While this is extremely interesting, there have not been many studies to determine if it is just correlative or causative and that a significant number of individuals who have lost a parent at a young age have been successful throughout history. In the research field of psychology, this phenomenon is also known as the phaeton effect. With an APA-published study of the phaeton effect, it was noted that in eminent individuals,  childhood father loss was more common than loss of the mother with a ratio of 1.7 to 1. Moreover, results have provided support for the Phaeton theory but have extended the effect to other forms of loss and not just parental death, concluding that some adversity or loss may have positive effects in success.


On the flip side, individuals who lose a parent at a early age are statistically known to be at a higher risk for committing crimes and facing mental illnesses.
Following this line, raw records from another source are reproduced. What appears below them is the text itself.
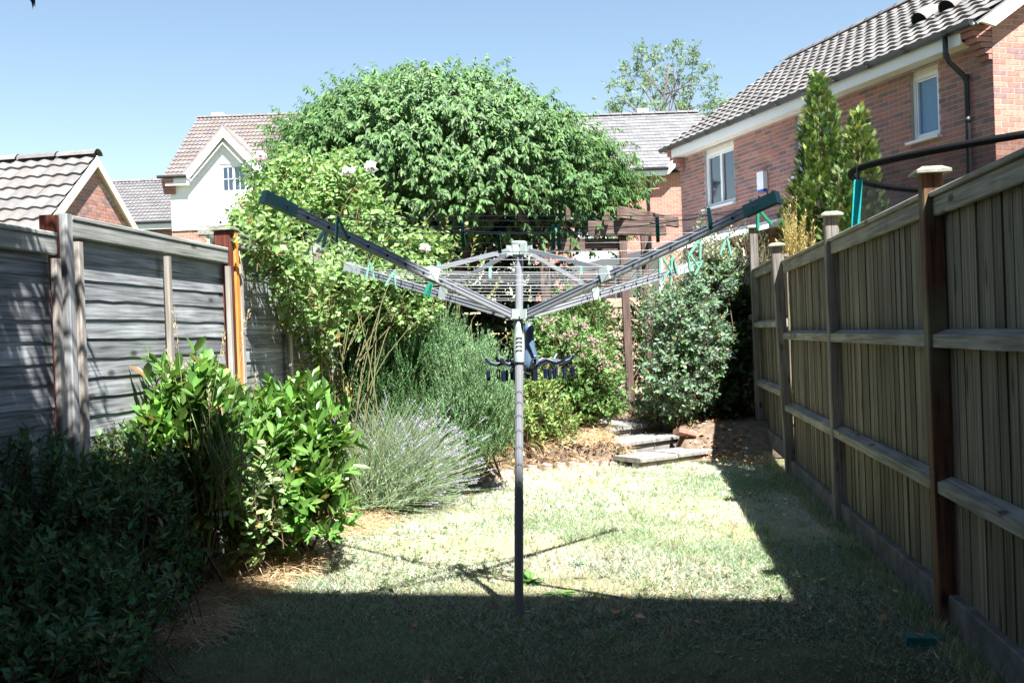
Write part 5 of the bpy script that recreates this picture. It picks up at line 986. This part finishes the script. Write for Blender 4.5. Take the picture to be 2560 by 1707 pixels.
rosemary('tall dark rosemary standing before the rose canes', np.array([P(990, 900, 8.9)[0], 8.9, .12]), [(pb(1000, 880, 8.9, 110, 120, .4), .45), (pb(930, 960, 8.8, 90, 90, .35), .3), (pb(1080, 850, 9.2, 80, 90, .35), .2), (pb(1010, 1020, 8.8, 110, 75, .35), .3), (pb(900, 880, 8.8, 60, 110, .3), .2)], 1800, [(.11, .24, .07), (.09, .19, .06), (.15, .28, .09)], 1)
rosemary('pale feathery grey-green bush just left of the dryer pole', np.array([P(1190, 1000, 8.9)[0], 8.9, .12]), [(pb(1190, 960, 8.8, 105, 120, .4), .5), (pb(1140, 1050, 8.7, 95, 80, .3), .3), (pb(1240, 1030, 8.8, 70, 80, .3), .2), (pb(1150, 1100, 8.7, 120, 55, .3), .3), (pb(1110, 900, 9.0, 70, 110, .3), .25)], 1900, [(.22, .37, .15), (.18, .31, .12), (.28, .41, .19)], 1)
# yellow-green euonymus low behind laurel
shrub('golden_euonymus', 'small yellow-green variegated shrub at the foot of the rose canes', 'shrub', np.array([P(770, 960, 8.3)[0], 8.3, .1]), [pb(770, 960, 8.2, 45, 110, .2), pb(830, 990, 8.2, 50, 70, .2)], 240, 9, .12, .032, .022, [(.42, .42, .07), (.34, .36, .06), (.22, .28, .06)], out=.5, up=.8, ang=1.0, shell=.8, stems=12)
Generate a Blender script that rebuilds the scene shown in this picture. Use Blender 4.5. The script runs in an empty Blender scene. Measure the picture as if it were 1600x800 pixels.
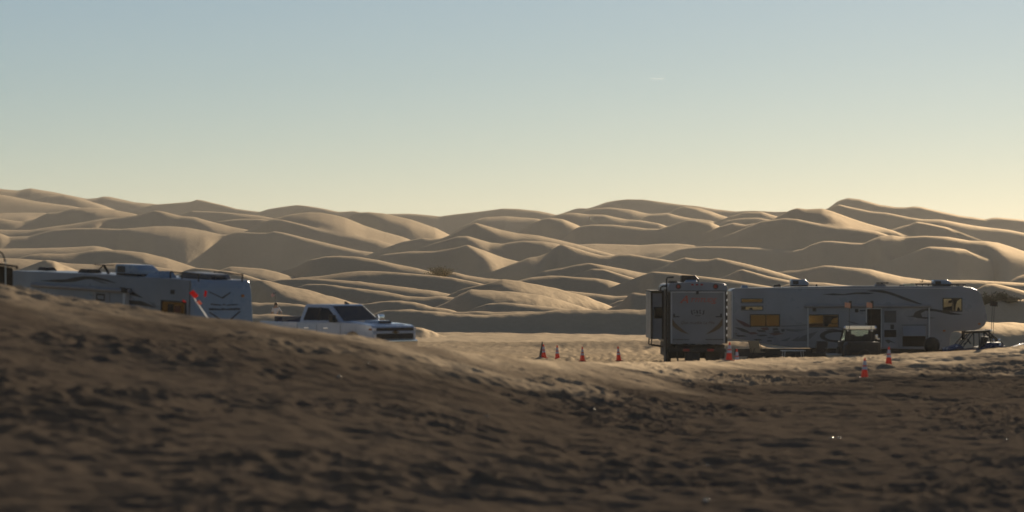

A research paper published by UC Berkeley in 2004 by Gertler also indicated that a child’s outcome of obtaining a higher education is adversely affected by a parent’s death.


Evidently, this topic still has a lot of exploration potential. From my experience, I have noted two significant takeaways from having gone through this myself. The first being that I have had an increasing sense of “seizing the moment” on, perhaps, a much more extreme level than others. I am always consistently planning, pursuing, reaching for the next step to be closer to my life vision and I attribute that to fully understanding that life is unpredictable and can often be unbelievably short.


As for the second takeaway that I have had to navigate and come to terms with is that the death of my parent does not matter to most people. While I speak for myself, I believe that others who have experienced this will understand what I mean. Within the last four years, there have been plenty of times where individuals who I have chosen to be vulnerable with about my story, have forgotten on multiple occasions that my dad passed away. As a result, I have chosen to be extremely selective in who I share this with and most of the individuals I consider friends do not know. The truth is solely that most people will not comprehend or find significance in what they have not been affected by.


All that means at the end of the day is that you, and you alone, get to determine and define how the death of your parent impacts you. And for that, I urge you to remove yourself from any statistics and become the outlier.